Skidmore and the other board members pressed on, and in 1996 they shipped the model to Tallix to be turned into a full-scale rendering.
Several months later when they stepped back to look at the finished product, they weren't pleased. Some scholars commented that the horse's anatomy wasn't quite right.
They turned to sculptor Nina Akamu to create a completely new model. Having spent 12 years in Italy and having been a rider and trainer of horses, Akamu was judged to be the perfect savior for the project.
"She came in and I just knew she could do it," Skidmore said. "What we were asking her to do would have driven most people into a rubber room."
For two-and-a-half years, Akamu spent her days working with clay at the foundry and her nights poring over thousands of da Vinci drawings and scholarly writings to complete the details of the model.
But is it faithful to da Vinci's vision?
"This horse is not a recreation of Leonardo's Il Cavallo, and it never could be, nor is it a Renaissance piece of art," said Akamu. "It's a contemporary sculpture that is faithful to the character and spirit of Leonardo."
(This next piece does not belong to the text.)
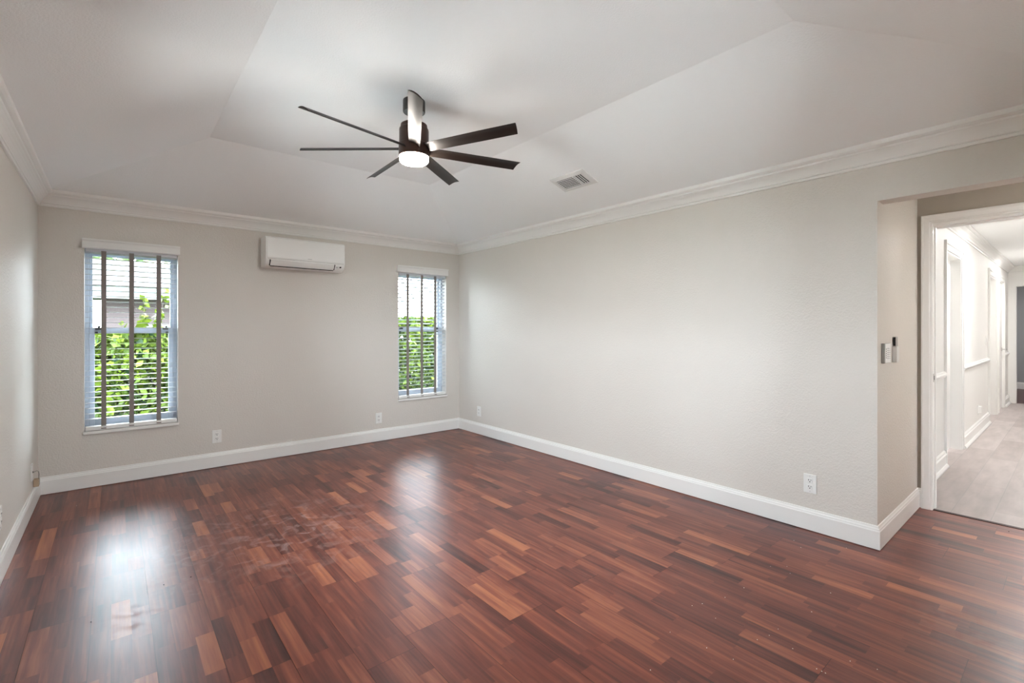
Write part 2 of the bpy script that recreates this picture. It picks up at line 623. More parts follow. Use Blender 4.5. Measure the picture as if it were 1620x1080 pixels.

Last week, the 15-ton sculpture was pieced together on a huge lawn outside the foundry, drawing hundreds of people each day into what one passerby called an otherwise "one horse town."
This weekend, the town is celebrating the horse's sendoff with a "da Vinci Days" Renaissance festival before it's taken apart next week and shipped to Milan.
Italian officials plan to unveil it Sept. 10 at its new permanent home - a cultural center adjacent to a racetrack.
Workers at Tallix have started construction on a second, identical horse to be featured at the Frederik Meijer Gardens sculpture park in Grand Rapids, Mich.